Apple barred a pay equity channel on Slack—and ensured the conversation went public

The Apple logo on an Apple store building
Reuters/Mike Segar
  • Sarah Todd
By Sarah Todd

Senior reporter, Quartz and Quartz at Work

Published

Apple has reportedly shut down an attempt by employees to create a Slack channel in which they could discuss pay equity. According to The Verge, the iPhone maker claims that such a channel is against company policy. But in trying to silence a conversation about wage equality, the tech giant has likely only amplified it.

Apple’s employee relations team told staffers that all Slack channels “must advance the work, deliverables, or mission of Apple departments and teams,” The Verge reports. A channel dedicated to conversations about pay equity apparently didn’t meet those qualifications. However, The Verge points out that Apple has plenty of other discussion channels on Slack (including #fun-dogs and #dad-jokes) that don’t exactly seem to adhere to a strict interpretation of the policy. Quartz has reached out to Apple for comment.

Why Apple shut down pay equity surveys

The Slack channel controversy isn’t the first time Apple has been accused of attempting to squelch employee discussions about equal pay. The Verge reported earlier in August that the company also shut down three informal pay surveys that employees had organized in an effort to exchange information and suss out possible disparities along the lines of demographics like race, gender, and disability.

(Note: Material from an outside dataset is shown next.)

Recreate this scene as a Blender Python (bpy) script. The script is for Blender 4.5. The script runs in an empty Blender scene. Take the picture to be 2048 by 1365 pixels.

Apple says that its rules bar employees from collecting diversity data for privacy reasons. But the labor lawyers and organizers who spoke with The Verge note that under US law, companies cannot prevent employees from talking with one another about their wages, and that the surveys make it clear that submitting any information about salary or demographics is entirely voluntary.

Apple and the Streisand Effect

Whatever Apple’s reasons for barring the surveys and Slack channel, the company isn’t likely to succeed in preventing employees from sharing information about their salaries. (There are always secret Google spreadsheets, WhatsApp groups, and plenty of other platforms where people can gather undetected to fight income inequality within their own ranks.) Meanwhile, the Cupertino, California-based company is likely to get a firsthand lesson in the Streisand Effect.

The Streisand Effect is a phenomenon named after musical superstar Barbara Streisand, who in 2003, citing privacy concerns, sued a photographer for taking an aerial photo of her mansion. At the time, few people had ever seen the photo. But when news outlets picked up the story of the lawsuit, the photo quickly accumulated over 1 million views.

The lesson of the Streisand Effect is that when powerful people try to keep information from coming out, it often backfires. Apple workers wanting to compare notes on how much they make is pretty par for the course in the age of employee activism. But Apple apparently racing from platform to platform in an effort to prevent employees from exercising their right to discuss salaries? That sounds like the behavior of a company that’s nervous about what workers might discover.